[Records]
************
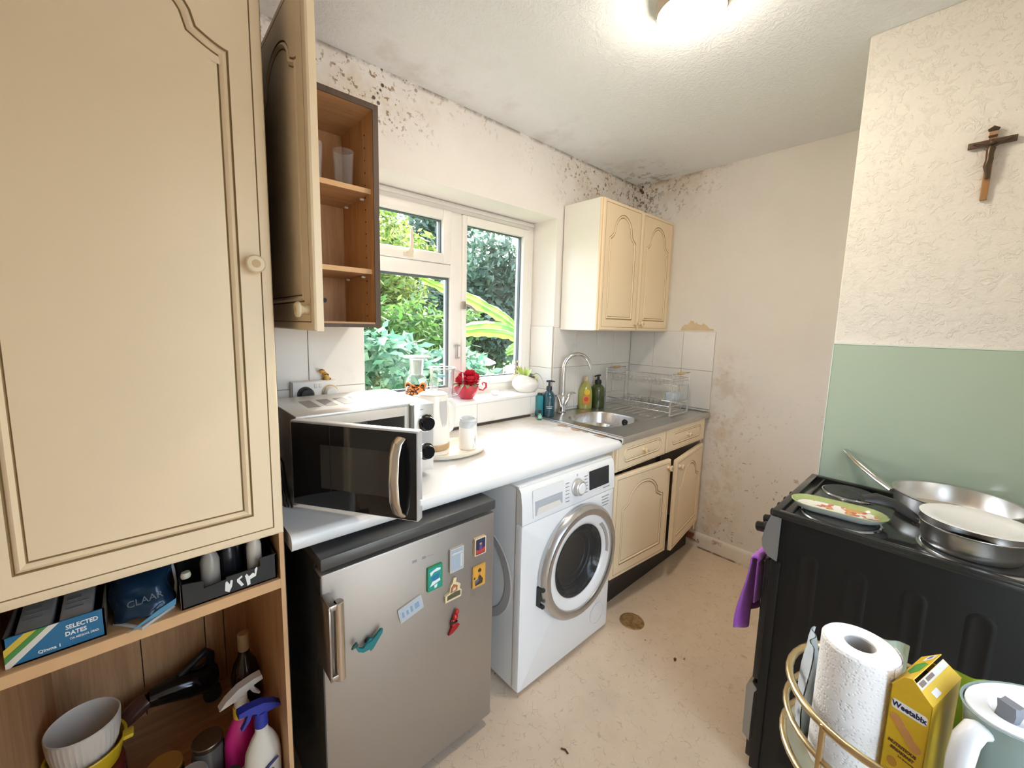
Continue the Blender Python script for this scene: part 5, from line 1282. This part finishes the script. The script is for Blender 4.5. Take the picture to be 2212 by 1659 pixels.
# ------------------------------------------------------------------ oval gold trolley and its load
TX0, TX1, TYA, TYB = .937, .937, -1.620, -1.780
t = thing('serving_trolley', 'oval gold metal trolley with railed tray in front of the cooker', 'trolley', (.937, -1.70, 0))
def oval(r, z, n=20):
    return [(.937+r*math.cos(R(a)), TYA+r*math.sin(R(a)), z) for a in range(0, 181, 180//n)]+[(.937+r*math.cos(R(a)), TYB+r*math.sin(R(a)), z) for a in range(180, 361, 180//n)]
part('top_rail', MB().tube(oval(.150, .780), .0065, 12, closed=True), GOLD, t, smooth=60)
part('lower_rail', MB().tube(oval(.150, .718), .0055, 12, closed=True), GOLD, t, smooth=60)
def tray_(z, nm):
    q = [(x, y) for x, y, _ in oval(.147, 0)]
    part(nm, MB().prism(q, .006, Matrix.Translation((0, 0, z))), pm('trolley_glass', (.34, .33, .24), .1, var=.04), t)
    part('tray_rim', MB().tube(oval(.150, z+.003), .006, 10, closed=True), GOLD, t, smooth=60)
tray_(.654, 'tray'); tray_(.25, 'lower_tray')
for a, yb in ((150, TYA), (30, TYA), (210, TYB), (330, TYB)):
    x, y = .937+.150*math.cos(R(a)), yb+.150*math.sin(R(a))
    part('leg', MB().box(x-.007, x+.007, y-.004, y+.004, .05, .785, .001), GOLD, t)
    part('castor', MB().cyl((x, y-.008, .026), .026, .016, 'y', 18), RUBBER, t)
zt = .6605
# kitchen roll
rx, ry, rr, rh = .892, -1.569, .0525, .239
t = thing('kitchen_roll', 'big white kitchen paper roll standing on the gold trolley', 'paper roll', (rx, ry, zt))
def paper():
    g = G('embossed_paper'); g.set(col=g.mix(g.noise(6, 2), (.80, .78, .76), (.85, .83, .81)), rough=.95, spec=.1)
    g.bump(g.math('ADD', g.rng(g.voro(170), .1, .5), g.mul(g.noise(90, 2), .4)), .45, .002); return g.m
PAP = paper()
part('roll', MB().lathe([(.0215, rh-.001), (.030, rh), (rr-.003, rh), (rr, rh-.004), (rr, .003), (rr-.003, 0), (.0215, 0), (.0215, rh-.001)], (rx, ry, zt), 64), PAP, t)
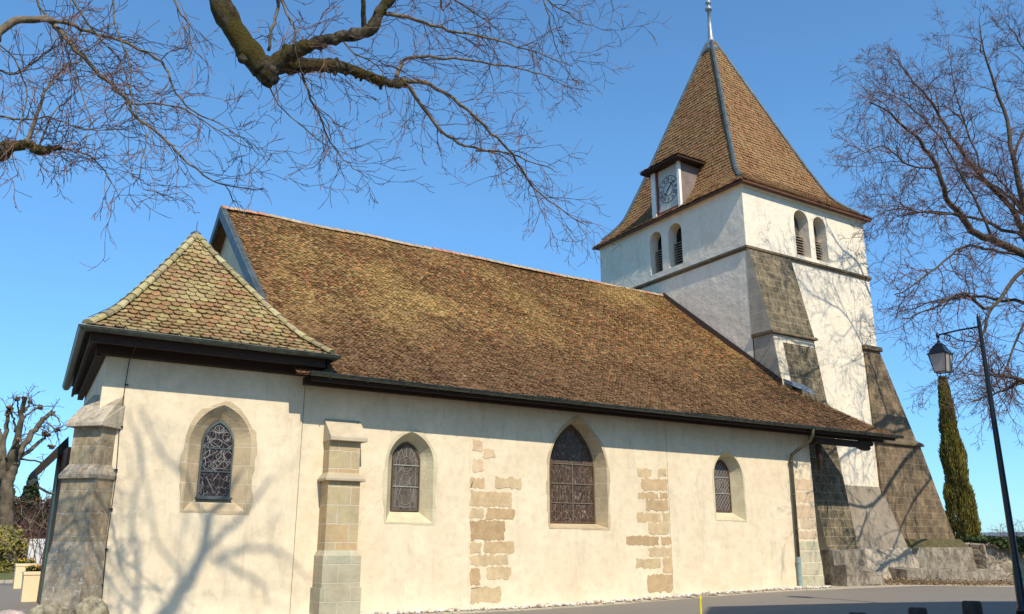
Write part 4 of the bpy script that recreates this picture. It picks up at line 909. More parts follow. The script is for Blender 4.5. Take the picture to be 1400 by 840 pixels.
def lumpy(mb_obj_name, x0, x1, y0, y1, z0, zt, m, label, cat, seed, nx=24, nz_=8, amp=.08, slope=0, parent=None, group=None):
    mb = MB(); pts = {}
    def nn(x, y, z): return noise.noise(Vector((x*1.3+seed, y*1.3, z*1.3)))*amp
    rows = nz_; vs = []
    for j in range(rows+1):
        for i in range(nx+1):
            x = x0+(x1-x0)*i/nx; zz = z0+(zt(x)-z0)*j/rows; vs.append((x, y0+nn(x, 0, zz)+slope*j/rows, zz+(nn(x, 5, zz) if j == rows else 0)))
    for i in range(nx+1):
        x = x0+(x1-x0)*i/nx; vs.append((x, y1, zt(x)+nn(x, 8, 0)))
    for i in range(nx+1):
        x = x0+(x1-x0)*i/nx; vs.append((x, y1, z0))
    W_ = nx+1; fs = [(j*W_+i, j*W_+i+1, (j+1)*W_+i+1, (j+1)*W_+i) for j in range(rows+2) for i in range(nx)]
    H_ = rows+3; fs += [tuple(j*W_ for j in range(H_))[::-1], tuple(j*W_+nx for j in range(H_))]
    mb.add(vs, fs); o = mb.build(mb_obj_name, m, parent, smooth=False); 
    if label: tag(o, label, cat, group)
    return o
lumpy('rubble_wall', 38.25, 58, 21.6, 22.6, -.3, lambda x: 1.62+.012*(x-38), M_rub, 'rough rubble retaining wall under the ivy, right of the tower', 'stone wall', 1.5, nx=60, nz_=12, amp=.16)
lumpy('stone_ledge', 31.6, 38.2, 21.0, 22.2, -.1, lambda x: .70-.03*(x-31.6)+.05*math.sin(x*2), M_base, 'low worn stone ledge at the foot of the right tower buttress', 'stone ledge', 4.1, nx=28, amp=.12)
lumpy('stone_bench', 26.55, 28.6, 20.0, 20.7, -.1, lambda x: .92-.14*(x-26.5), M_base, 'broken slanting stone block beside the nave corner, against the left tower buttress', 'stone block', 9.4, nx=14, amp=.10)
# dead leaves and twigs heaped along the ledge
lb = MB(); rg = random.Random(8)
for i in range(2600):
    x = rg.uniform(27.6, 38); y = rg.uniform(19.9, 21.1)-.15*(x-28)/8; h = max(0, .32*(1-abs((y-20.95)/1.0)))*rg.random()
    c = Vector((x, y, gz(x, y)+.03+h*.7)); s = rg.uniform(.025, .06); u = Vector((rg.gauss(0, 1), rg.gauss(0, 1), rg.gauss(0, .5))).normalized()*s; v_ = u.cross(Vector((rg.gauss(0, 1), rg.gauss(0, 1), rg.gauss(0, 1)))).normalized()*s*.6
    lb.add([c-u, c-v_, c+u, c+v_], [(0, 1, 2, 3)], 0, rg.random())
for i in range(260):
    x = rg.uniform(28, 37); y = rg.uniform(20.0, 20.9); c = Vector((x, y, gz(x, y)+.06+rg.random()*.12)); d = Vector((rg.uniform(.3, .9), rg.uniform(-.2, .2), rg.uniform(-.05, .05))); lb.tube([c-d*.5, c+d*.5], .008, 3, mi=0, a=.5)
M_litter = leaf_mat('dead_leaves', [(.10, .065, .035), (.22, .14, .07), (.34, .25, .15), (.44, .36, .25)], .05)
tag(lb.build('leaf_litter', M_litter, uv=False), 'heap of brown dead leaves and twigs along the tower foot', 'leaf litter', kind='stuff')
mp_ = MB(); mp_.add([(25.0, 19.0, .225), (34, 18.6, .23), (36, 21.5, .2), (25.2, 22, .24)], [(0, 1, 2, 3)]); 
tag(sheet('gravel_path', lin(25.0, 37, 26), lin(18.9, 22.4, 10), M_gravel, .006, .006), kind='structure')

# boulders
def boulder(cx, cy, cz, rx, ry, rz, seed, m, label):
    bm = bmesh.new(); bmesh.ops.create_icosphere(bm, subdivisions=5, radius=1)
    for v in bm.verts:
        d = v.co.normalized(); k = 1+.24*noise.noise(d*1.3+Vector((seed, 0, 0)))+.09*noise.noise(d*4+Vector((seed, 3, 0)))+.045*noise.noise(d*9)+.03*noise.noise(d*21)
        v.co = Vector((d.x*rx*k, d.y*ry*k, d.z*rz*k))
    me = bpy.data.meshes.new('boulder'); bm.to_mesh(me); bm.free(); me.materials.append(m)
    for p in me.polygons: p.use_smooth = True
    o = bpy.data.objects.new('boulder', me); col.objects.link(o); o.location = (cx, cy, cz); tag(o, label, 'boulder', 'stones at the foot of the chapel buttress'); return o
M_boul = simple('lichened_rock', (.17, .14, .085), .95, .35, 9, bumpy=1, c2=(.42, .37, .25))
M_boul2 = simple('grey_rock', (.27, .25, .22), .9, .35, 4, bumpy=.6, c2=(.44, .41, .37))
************
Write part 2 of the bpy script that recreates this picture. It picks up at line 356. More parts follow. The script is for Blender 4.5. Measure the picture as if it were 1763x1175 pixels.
************
[Exercise aim] Only the lines from the line with "Continue the Blender" to the line with "64), PAP, t)", inclusive, are to be printed, exactly as they appear.

[Final result]
Continue the Blender Python script for this scene: part 5, from line 1282. This part finishes the script. The script is for Blender 4.5. Take the picture to be 2212 by 1659 pixels.
# ------------------------------------------------------------------ oval gold trolley and its load
TX0, TX1, TYA, TYB = .937, .937, -1.620, -1.780
t = thing('serving_trolley', 'oval gold metal trolley with railed tray in front of the cooker', 'trolley', (.937, -1.70, 0))
def oval(r, z, n=20):
    return [(.937+r*math.cos(R(a)), TYA+r*math.sin(R(a)), z) for a in range(0, 181, 180//n)]+[(.937+r*math.cos(R(a)), TYB+r*math.sin(R(a)), z) for a in range(180, 361, 180//n)]
part('top_rail', MB().tube(oval(.150, .780), .0065, 12, closed=True), GOLD, t, smooth=60)
part('lower_rail', MB().tube(oval(.150, .718), .0055, 12, closed=True), GOLD, t, smooth=60)
def tray_(z, nm):
    q = [(x, y) for x, y, _ in oval(.147, 0)]
    part(nm, MB().prism(q, .006, Matrix.Translation((0, 0, z))), pm('trolley_glass', (.34, .33, .24), .1, var=.04), t)
    part('tray_rim', MB().tube(oval(.150, z+.003), .006, 10, closed=True), GOLD, t, smooth=60)
tray_(.654, 'tray'); tray_(.25, 'lower_tray')
for a, yb in ((150, TYA), (30, TYA), (210, TYB), (330, TYB)):
    x, y = .937+.150*math.cos(R(a)), yb+.150*math.sin(R(a))
    part('leg', MB().box(x-.007, x+.007, y-.004, y+.004, .05, .785, .001), GOLD, t)
    part('castor', MB().cyl((x, y-.008, .026), .026, .016, 'y', 18), RUBBER, t)
zt = .6605
# kitchen roll
rx, ry, rr, rh = .892, -1.569, .0525, .239
t = thing('kitchen_roll', 'big white kitchen paper roll standing on the gold trolley', 'paper roll', (rx, ry, zt))
def paper():
    g = G('embossed_paper'); g.set(col=g.mix(g.noise(6, 2), (.80, .78, .76), (.85, .83, .81)), rough=.95, spec=.1)
    g.bump(g.math('ADD', g.rng(g.voro(170), .1, .5), g.mul(g.noise(90, 2), .4)), .45, .002); return g.m
PAP = paper()
part('roll', MB().lathe([(.0215, rh-.001), (.030, rh), (rr-.003, rh), (rr, rh-.004), (rr, .003), (rr-.003, 0), (.0215, 0), (.0215, rh-.001)], (rx, ry, zt), 64), PAP, t)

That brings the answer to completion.